Online Poker for Linux?
Burianski11 wonders: "For a while now, I have been playing online poker at sites such as Poker Stars and Party Poker. In the past, this hasn't bothered me much, since I was primarily a Windows user. However, now that I am trying to make the switch to Linux I am realizing that this is one thing that will be sorely missed (and may cause me to keep a Windows box around). Do any of you know of any online gambling sites that support Linux?"
Suppose you do use the encryption and play against 3 other players. Now suppose all three of them are playing from the same bankroll and against you.
They already know what 15 of the cards are. A few instant messages and they all fold except for the one with the best hand.

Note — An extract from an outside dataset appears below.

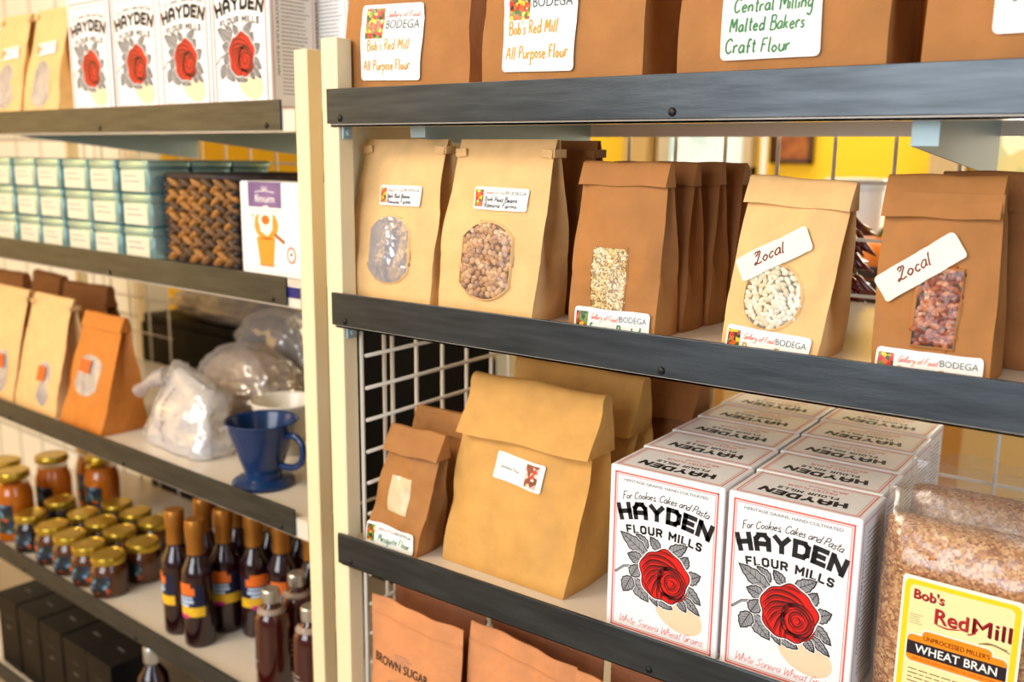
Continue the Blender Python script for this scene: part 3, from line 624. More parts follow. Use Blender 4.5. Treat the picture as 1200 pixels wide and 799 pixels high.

In effect you are playing against one player with three hands, they are three times more likely to win against you. It doesn't matter which one wins as they are sharing a bankroll.
Just like a poker game in a brick-and-mortar casino, the casino doesn't really care whether you win or lose, so long as you play, because you're being paid by the other players not the house. The house makes money by taking a 'rake', either a percentage of every pot (usually) or a per-time charge (less common).
My experience with online poker has been that they have always paid up when asked, and I've not noticed anything that would indicate cheating on any widespread scale. Perhaps it might be common at higher stakes, but at anything below $10/$20 I just haven't seen it.
Poker (at least the kind that you mean) is game of skill. Your win/loss expectation is based on your relative skill vs the other players. If you are a skilled player you can overcome the ~2-3% the house takes from the pot.
The house makes money regardless of who wins - they arn't playing. This could be through an ante, a rake (a % of the pot) and the requirement for 'blind bets' that force the pot to be non-zero, possibly through players 'renting' a seat. Or potentially through bar sales (but most/all places where poker is played, the bar is cheep to bring the players in)
There is a kind of cheating that DOES go on, however, and that's when two or more people at a table know each other and are in communication outside the poker program. Knowing those extra cards can make it a LOT easier to fleece the rest of the table, assuming the cheaters are smart of course. Not good.